Dan Geer was fired from his job as chief technology officer at @stake Inc. on Sept. 25, one day after he and six other security researchers released a report that criticized Microsoft Corp.'s dominance of the software industry as a fundamental cause of IT security problems .
The report was published by the Computer & Communications Industry Association (CCIA), a Washington-based trade group that includes some of Microsoft's top rivals. @stake, a Cambridge, Mass.-vendor of security software and consulting services, gets a significant portion of its revenue from Microsoft. Geer last week spoke to Computerworld about his firing and the controversy surrounding the report.
What happened on Sept. 25? I'm still cautioned by my attorney not to be too precise about anything. But I learned I was fired from a press release. When I did eventually speak to the CEO [James Mobley of @stake], it was cold and short, and he had nothing to say but, "Your services are no longer required." And there was and has been nothing else beyond that.
@stake has said that you should have known Microsoft was a client and that, although other @stake officials didn't necessarily disagree with everything in the report, your participation showed lack of respect for a major customer. Is that unreasonable? If you knew my history, you would know that I'm a commentator on lots of things a lot of the time. It's not as if there's a procedure to check everything with marketing. The reason I was recruited into [@stake] in the first place was precisely for my ability to look over the horizon, to see the big picture and to umpire the game, if you will.
I once had someone explain to me that the way you could tell the difference between a young umpire, an experienced umpire and an old umpire was that the young umpire would say, "I call them as I see them." And the middle-aged umpire would say, "It's not a ball or a strike until I say it's a ball or a strike." And the old hand would say, "I make it a ball, or I make it a strike."
If you don't mind me being a little immodest, I like to think that I'm approaching the latter. I comment on everything that I'm capable of commenting on as frankly as I am able to do so. It's what I am. So from my point of view, this report was business as usual and unremarkable. The only thing that made it remarkable was the reaction of the CEO.
Why did you choose to align the study with a clearly partisan group like the CCIA when you could have approached any number of organizations that have a reputation for being evenhanded? I had a satellite to put into orbit, and they had a launch vehicle. I went to an organization that I was relatively certain would ensure that the report couldn't be ignored. I think that was an unqualified success, and [it] was made more of an unqualified success by adding the publicity engine of dissing me in the process. It was almost a gift.

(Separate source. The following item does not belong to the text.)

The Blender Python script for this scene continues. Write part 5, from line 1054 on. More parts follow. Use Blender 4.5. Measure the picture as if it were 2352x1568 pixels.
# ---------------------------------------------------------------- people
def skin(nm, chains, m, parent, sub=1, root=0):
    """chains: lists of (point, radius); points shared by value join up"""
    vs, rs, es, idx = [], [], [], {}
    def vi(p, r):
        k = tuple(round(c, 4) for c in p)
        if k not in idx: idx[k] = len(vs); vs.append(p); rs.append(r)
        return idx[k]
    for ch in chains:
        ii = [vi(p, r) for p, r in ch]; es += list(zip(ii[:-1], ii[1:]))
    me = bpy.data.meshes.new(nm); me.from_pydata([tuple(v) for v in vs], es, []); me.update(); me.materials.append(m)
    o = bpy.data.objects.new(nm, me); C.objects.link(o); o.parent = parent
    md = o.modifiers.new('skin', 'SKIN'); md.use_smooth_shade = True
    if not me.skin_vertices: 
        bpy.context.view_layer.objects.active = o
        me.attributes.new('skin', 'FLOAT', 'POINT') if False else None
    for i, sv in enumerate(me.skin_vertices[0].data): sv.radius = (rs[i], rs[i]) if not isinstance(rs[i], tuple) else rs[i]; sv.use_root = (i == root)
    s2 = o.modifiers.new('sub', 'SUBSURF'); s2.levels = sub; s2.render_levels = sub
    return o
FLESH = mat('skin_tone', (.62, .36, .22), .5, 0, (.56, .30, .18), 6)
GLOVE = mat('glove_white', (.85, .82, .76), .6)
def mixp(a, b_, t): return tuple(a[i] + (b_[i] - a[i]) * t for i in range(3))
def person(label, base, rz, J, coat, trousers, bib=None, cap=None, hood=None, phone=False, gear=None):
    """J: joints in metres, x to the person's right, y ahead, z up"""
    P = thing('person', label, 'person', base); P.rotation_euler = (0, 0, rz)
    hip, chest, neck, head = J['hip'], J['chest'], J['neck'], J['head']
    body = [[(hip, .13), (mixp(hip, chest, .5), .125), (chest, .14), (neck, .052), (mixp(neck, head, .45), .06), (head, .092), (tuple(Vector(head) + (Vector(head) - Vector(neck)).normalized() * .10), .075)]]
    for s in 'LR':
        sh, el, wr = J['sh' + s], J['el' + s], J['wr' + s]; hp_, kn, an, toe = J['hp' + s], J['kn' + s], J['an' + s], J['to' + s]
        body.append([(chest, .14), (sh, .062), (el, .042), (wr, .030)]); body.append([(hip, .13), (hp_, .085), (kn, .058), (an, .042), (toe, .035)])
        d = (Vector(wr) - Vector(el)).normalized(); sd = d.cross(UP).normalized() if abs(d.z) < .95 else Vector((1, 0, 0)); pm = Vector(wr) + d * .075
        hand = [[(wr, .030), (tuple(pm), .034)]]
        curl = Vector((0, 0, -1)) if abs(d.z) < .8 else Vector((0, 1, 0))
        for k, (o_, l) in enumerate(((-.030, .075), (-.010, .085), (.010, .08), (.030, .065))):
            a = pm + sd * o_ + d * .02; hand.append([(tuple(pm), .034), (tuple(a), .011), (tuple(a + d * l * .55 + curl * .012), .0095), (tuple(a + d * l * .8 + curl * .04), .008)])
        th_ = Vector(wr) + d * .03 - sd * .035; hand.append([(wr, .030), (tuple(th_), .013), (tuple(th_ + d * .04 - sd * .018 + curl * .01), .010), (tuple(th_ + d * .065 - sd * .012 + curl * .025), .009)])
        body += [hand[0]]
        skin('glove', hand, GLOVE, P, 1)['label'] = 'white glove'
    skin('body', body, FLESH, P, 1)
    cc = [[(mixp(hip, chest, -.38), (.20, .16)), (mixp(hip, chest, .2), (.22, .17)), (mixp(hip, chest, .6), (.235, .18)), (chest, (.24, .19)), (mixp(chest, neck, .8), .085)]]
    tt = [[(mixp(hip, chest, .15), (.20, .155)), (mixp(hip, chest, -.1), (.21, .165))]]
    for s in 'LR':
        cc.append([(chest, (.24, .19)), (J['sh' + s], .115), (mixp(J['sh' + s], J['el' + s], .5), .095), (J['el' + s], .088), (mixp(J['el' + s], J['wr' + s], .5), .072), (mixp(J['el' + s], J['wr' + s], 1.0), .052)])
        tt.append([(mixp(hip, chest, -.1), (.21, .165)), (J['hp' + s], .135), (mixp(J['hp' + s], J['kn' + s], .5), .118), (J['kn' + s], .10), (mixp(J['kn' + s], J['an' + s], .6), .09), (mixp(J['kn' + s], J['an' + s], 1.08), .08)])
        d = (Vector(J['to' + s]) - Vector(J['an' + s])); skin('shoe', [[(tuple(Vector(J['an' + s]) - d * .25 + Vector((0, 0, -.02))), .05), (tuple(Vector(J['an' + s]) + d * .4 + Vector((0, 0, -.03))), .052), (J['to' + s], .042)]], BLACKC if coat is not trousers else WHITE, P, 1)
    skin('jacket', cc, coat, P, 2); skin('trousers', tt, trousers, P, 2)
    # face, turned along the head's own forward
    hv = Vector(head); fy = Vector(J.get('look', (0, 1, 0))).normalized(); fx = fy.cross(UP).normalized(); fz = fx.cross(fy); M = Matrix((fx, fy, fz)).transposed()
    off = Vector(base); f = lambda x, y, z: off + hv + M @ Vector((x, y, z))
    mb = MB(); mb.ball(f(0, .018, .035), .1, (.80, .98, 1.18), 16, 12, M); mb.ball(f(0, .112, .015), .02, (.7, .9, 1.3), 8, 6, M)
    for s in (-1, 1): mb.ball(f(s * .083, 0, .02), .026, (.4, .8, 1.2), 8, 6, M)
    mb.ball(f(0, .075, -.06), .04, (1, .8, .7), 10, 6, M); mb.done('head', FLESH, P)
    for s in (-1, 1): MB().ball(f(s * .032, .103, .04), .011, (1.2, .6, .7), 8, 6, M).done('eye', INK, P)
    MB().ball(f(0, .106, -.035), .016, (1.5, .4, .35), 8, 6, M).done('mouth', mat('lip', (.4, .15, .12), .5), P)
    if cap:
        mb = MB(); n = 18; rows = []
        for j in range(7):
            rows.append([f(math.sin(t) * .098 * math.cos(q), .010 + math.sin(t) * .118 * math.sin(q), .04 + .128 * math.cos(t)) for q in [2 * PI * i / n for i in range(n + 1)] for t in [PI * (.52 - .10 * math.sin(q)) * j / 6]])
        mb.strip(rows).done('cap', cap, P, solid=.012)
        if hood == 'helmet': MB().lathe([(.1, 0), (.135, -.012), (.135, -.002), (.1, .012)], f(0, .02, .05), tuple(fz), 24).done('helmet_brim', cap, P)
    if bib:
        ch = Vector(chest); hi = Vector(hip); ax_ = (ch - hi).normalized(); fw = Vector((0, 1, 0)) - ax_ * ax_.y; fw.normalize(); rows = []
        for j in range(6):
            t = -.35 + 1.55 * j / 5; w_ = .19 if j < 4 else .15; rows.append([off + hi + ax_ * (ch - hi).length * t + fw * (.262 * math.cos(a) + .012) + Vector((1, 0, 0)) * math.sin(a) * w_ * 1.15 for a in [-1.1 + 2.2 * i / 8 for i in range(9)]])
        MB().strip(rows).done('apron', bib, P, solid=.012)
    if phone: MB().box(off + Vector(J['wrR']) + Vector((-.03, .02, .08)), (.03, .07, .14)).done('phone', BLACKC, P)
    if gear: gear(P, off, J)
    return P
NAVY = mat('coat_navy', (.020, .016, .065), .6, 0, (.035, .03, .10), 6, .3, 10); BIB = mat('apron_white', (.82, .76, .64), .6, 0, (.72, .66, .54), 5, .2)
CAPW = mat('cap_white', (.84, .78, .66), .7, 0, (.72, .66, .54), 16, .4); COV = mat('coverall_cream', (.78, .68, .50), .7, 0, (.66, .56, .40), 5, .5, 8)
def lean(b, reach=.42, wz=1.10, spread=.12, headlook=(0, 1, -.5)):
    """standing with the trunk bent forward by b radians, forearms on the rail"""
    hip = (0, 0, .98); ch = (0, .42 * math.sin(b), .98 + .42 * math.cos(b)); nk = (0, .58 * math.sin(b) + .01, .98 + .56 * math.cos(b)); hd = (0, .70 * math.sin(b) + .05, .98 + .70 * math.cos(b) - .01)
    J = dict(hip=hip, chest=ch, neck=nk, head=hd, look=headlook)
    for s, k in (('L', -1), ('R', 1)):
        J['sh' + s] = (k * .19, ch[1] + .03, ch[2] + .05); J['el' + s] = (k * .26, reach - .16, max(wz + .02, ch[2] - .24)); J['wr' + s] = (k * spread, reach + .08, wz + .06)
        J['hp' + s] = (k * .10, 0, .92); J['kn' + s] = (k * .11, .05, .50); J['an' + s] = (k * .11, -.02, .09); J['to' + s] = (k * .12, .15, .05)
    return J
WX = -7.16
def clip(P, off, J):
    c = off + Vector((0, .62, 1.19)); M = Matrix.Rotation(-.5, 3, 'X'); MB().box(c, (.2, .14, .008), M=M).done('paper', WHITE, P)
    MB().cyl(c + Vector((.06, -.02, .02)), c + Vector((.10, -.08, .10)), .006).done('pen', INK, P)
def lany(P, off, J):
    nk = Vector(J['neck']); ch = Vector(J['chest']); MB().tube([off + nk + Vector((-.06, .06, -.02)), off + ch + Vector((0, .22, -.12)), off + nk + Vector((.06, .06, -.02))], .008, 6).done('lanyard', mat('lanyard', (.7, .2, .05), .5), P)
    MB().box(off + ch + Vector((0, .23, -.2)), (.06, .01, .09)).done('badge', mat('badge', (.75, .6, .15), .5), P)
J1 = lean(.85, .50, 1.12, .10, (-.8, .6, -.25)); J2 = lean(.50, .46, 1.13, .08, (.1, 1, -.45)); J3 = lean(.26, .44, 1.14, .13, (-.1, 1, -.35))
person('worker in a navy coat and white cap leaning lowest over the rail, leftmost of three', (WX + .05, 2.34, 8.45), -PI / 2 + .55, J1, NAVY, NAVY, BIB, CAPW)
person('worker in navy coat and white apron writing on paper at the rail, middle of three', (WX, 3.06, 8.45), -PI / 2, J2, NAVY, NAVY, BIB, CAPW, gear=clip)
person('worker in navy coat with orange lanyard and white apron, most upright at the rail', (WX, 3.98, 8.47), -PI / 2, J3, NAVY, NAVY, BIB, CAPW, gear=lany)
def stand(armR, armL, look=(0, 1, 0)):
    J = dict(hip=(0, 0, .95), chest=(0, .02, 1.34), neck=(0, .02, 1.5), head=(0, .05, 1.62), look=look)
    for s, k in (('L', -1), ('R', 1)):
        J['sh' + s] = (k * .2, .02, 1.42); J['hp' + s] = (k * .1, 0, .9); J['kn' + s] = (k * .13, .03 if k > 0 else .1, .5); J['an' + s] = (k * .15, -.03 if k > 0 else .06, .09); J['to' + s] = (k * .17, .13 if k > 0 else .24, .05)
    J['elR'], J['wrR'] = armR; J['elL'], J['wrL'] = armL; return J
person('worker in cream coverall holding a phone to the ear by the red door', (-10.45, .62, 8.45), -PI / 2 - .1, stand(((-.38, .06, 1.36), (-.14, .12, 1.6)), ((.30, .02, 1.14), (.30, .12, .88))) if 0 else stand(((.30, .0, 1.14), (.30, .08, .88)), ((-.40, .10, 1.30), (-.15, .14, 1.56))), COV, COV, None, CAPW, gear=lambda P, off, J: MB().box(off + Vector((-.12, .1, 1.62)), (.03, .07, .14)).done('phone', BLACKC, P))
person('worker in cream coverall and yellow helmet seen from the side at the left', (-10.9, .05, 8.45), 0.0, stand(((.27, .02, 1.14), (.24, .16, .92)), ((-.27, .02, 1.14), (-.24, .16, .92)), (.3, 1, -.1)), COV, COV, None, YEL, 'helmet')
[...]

Dan Geer former CTO at @stake Inc. Credit: Furnald/Gray |
A lot of people say they agree with the report's main premise that monolithic IT infrastructures inherently are less secure than multivendor ones. But some also say that multivendor environments may pose just as many security problems because of poor system configurations. There is that point, frankly. But if I had to choose between which [approach] we could have in the future, there is no question in my mind. As far as configuration difficulty, the reason one has [that] is because most large systems have too many knobs to adjust. When you have too many knobs to adjust, you don't adjust them. What are your plans now? I'm being inundated by people who want to do my planning for me. But there seems to be no shortage of things one can do with the rest of one's life.